** SHORT EXERCISE **
Set down the material exactly as given, please, from its first line through the line that includes "from mathutils import Vector, Matrix".

** DATA EXCERPT **

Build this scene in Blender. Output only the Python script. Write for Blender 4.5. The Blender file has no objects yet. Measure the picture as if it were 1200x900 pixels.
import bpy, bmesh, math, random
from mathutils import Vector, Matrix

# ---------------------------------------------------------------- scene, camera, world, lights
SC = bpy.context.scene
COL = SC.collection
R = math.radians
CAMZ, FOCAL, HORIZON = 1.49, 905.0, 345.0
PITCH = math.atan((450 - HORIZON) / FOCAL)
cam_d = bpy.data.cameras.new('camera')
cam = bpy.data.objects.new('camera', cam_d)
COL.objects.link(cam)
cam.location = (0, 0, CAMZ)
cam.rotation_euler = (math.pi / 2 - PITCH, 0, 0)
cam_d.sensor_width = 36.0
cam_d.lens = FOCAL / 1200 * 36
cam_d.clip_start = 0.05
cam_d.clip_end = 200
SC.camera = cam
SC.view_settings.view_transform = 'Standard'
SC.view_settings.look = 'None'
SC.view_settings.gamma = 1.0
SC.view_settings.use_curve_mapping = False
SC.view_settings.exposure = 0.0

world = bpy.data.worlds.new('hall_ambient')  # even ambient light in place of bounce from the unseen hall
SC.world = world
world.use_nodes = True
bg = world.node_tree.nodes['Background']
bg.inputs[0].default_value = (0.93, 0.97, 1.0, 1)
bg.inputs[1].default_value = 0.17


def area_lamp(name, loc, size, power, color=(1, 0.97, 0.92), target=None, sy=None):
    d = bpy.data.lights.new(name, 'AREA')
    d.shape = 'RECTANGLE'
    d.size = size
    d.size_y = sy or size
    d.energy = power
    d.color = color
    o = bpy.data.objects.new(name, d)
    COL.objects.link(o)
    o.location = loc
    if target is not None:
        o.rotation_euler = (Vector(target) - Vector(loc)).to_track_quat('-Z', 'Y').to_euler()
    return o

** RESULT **
Build this scene in Blender. Output only the Python script. Write for Blender 4.5. The Blender file has no objects yet. Measure the picture as if it were 1200x900 pixels.
import bpy, bmesh, math, random
from mathutils import Vector, Matrix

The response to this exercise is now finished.